Recent scientific research into something called entanglement shows connections between separated particles that persist regardless of space and time. It suggests the possibility that our minds are physically entangled within the universe. Photons from stars constantly interact with each other in the same way our heartbeat interacts when dealing with another, or a group of women’s monthly cycles can synchronise when they are in close proximity. It’s awe inspiring that after two atoms meet, they remain connected wherever they are in the universe. If something changes with an atom in Orion’s belt, might we unknowingly start scratching our hand?
Once, humans thought this planet was the centre of the universe, and the church fought the idea that the planet circles the sun. Only a century ago, astronomers thought the Milky Way was the universe with the solar system its centre. Then in 1915, we discovered that the sun is around 50,000 light-years from the centre of the Milky Way. This was a milestone moment in the history of astronomy. This was bigger than the planet not being the centre of everything. It was the first measurement that relegated us as being far from the centre. Our egos took a big bashing.
As technology developed, so the universe grew, and we shrunk. The knowledge of the universe today can seem too big for us to handle.

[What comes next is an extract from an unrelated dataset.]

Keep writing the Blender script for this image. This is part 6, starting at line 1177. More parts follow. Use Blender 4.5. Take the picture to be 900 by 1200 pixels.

Its immensity too vast to comprehend, so we often try to shrink it down to fit in our comfort zones.
As above, so below is often quoted, but the last part of the ancient Egyptian Emerald Tablet of Hermes Trismegistus is often forgotten: “That which is below corresponds to that which is above, and that which is above, corresponds to that which is below, to accomplish the miracles of the One Thing.”
Sitting under the night sky, wondering what parts are connected to what can give the feeling that it is One Thing.
As Willis W. Harman once said, “Perhaps the only limits to the human mind are those we believe in.”
So as we stare at our hand, what about the parts of us that are less physical, and therefore only partly bound by physical laws, such aspects as our thoughts, our intuition, our mind, our feelings? Might we be more integrated with the universe than we thought?